127 Hours

UK Release Date. 7 January 2011
Certification. 15
Running Time. 1 hour 34 mins
Director. Danny Boyle
Cast. James Franco, Kate Mara, Clémence Poésy, Amber Tamblyn.
Rating. 74%

Review.

Based on his own best-selling novel, Between A Rock And A Hard Place, 127 Hours recounts the harrowing story of Aron Ralston (James Franco), a young adventure sport enthusiast, who in 2003, was forced to resort to desperate measures after five days (and seven hours) spent with his right arm pinned against a canyon wall.

Your enjoyment of 127 Hours may ultimately depend upon your view of the director, Danny Boyle, and in particular, his hyperkinetic style of directing. Boyle's fast-paced, energetic style worked perfectly for Trainspotting, Slumdog Millionaire and Trance.

The same hyperkinetic direction works well at the outset of 127 Hours as we watch Aron Ralston at play in the desert canyons and trails of the Canyonlands National Park, Utah. Danny Boyle is innovative and imaginative, employing split-screen triptychs, blurred motion and time-lapse sequences, various unconventional point-of-view perspectives and hyper-real, out-of-body flashbacks. These techniques, accompanied by brutal editing by Film Editor, Jon Harris, enhance the inert storyline and combined with a pulsating and relentless soundtrack, the final offering is a mostly pleasurable assault on the senses. 

But the intensity never lets up, even when Ralston gets trapped in the canyon. This results in a disconnect from the main character, and Boyle fails to convey the panic, the unavoidable claustrophobia or the plodding monotony of Ralston's five-day ordeal. A more minimalist approach, in the vein of Robert Bresson, John Cassavetes, Wim Wenders or Gus Van Sant, may have been more effective in establishing a connection. The restricted space and incarcerated main protagonist should have forced the director to discover more mundane opportunities for tension.
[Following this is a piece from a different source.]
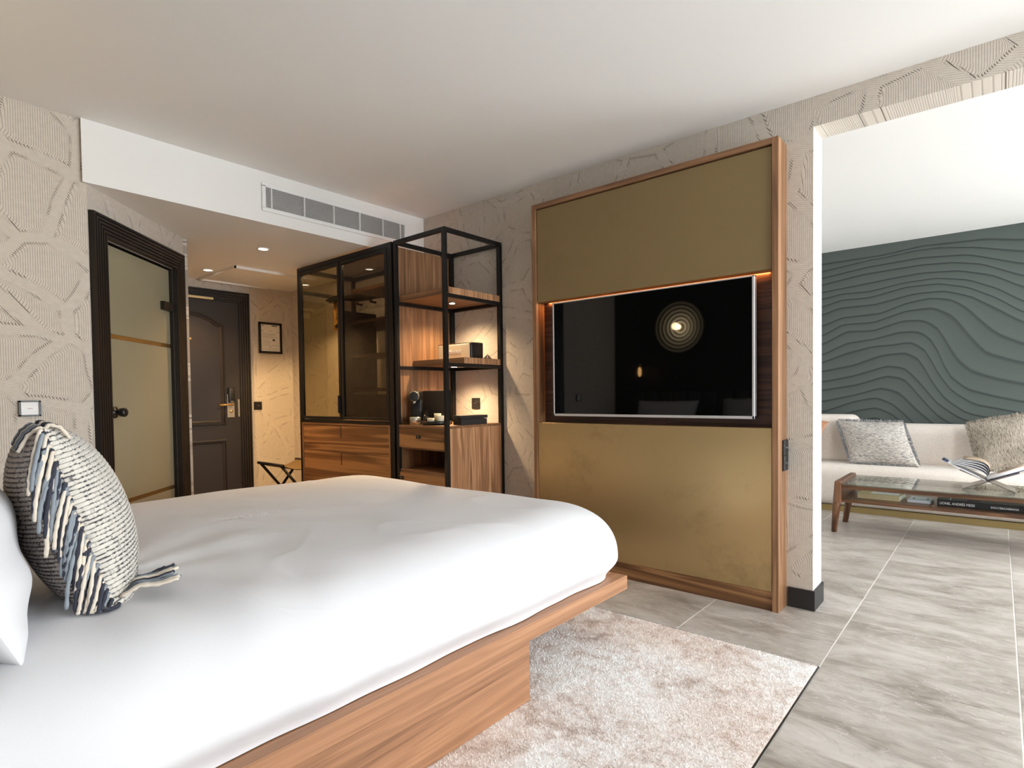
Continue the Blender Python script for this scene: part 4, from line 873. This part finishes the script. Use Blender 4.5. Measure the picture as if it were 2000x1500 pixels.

Because when it works, it works well. Boyle creates a nerve-shredding set piece when Ralston tries to retrieve a dropped pen knife.

James Franco produces one of the best performances of his career to capture Ralston's horrific experience. A poignant portrayal that garnered Franco an Academy Award nomination for Best Performance by an Actor in a Leading Role. Franco sympathetically portrays the precocious Ralston as a young man transformed over the course of the harrowing experience from a self-absorbed, arrogant individual to someone more humble and reflective. Someone infinity more likeable. However, I cannot help but wonder if there was potential to further elaborate on how Ralston was transformed by this experience. The end credits simply display a series of uplifting photographs and video clips of the real Aron Ralston.